The supreme court has WAY too much power for only consisting of 9 individuals.
Millennials and Gen-Z are going to remember this on election day.
GOP can't coast on Gen-X and Boomers alone
this is the kind of US-centric topic I don't want to see on main. a tragic story, yes, but not relevant to the instance, lemmy, or the fediverse as a whole, sorry.
Finally. Thank God we have a same court to balance out the white house.
unsurprising, it was basically judged as setting a horrible precedent from the beginning.
go into debt? you pay your debt. full stop, end of discussion.
want to change that? get congress to change how laws work
"A horrible precedent of slightly more affordable education.
Born into indentured servitude? Work it off."
These are poor defenses of the current US debt system.
Cases of precedent affect legislation.
That’s the thing: Congress provided for waiving and modifying student debt in at least two laws. Biden based this action off the HEROES Act of 2003. There is also broad authority to do so in the Higher Education Act of 1965.
Not sure why the HEROES Act was used this time around, but Congress provided for debt forgiveness nonetheless.
Not sure what the “horrible precedent” is with acknowledging that.

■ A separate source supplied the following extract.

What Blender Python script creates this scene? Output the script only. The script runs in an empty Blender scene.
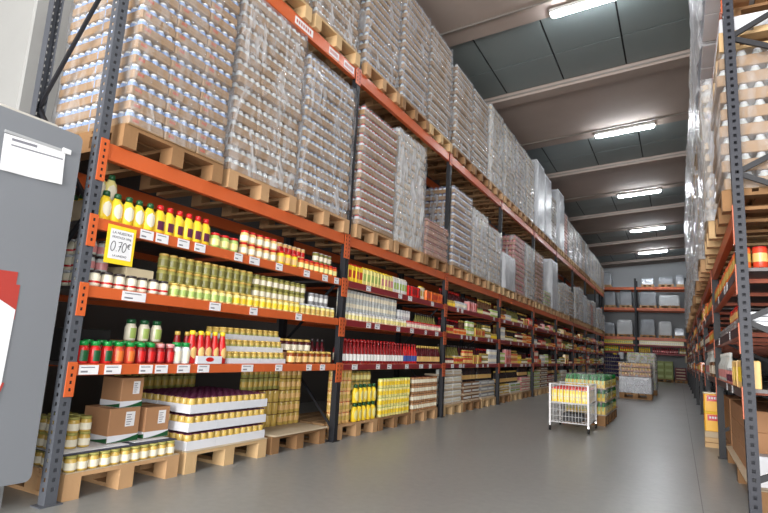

Agree and disagree. They put the cart before the horse on this one for sure. If we solve the problem of unaffordable education, then we can talk about forgiving the student loans of people who didn't get to benefit from the new system
Just forgiving the student loans of a seemingly random block of people makes no sense. The next generation and more importly the universities will expect us to do the same thing later. Guess what that means?
Schools will raise their prices even more and kids will take on even more debt. We can't just slap a bandaid on this and pat ourselves on the back
You mean like by passing a law to allow the Secretary of Education to cancel loans?
Why just student loans? Why not all loans?